À l’aube du XXe siècle, l’exercice du métier d’instituteur, dans le Cher comme ailleurs, présente certaines difficultés. Peu payés, assujettis à l’État et à l’administration locale, les instituteurs subissent aussi parfois des pressions cléricales ou politiques. C’est en ce début de siècle qu’ils prennent conscience avec plus d’acuité de la nécessité de développer des organisations corporatives en vue de leur défense et de celle de leurs intérêts professionnels. Le département du Cher participe entièrement de ce mouvement. Cependant, jusqu’en 1914, l’organisation syndicale reste très minoritaire et la majorité des instituteurs est regroupée au sein de l’Amicale, structure dont les méthodes et les objectifs diffèrent du syndicalisme proprement dit. Après-guerre, une impulsion est donnée et le syndicalisme gagne les éléments jusque-là réfractaires. Dès lors, l’existence de deux syndicats dans le département, l’un de tendance révolutionnaire et l’autre réformiste, pose la question de leur fusion qui, à la fin de la période étudiée, reste impossible.
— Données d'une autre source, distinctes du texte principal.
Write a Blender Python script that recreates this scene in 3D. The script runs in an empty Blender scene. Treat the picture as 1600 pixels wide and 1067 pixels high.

En 1922, on assiste à l’enracinement du syndicalisme réformiste chez les instituteurs et à la désorganisation des révolutionnaires.

L’étude du groupe des instituteurs du Cher et de leurs organisations corporatives et syndicales entre 1900 et 1922 montre un corps professionnel profondément uni par des origines sociales et de formation professionnelle communes, et par une similitude de vie due à l’exercice d’un métier aux difficultés multiples. Cette homogénéité a donné lieu à un regroupement corporatif important qui leur permet d’obtenir des résultats réels et de nettes améliorations dans leur vie professionnelle tant sur le plan local que national. Cependant, la question de l’adhésion de l’ensemble des instituteurs au mouvement corporatif et syndical est plus complexe. Il apparaît que les instituteurs sont, dans leur grande majorité, favorables à l’idée syndicale si celle-ci se limite à la défense de leurs intérêts corporatifs. Respectueux de la légalité républicaine, peu d’entre eux conçoivent la lutte syndicale comme étant avant tout une lutte sociale. D’autre part, leur adhésion passe avant tout par le paiement de la cotisation et peu d’entre eux s’engagent réellement dans la lutte. Le syndicalisme des instituteurs du Cher est avant tout le fait de militants peu nombreux qui ont donné leur vie au combat syndical.

Pour ce travail, nous avons d’abord fait une étude statistique du corps processionnel des instituteurs (origines géographiques, sociales, formation, situation familiale), en consultant un échantillon de dossiers personnels d’instituteurs enseignant dans le département entre 1900 et 1922 : pour l’étude de la naissance et de l’évolution des regroupements corporatifs et syndicaux, nous nous sommes basés, sur le fonds d’archives du SMEL du Cher (correspondance syndicale, circulaires syndicales et fédérales, courrier administratif) ainsi que sur les bulletins des différentes organisations étudiées.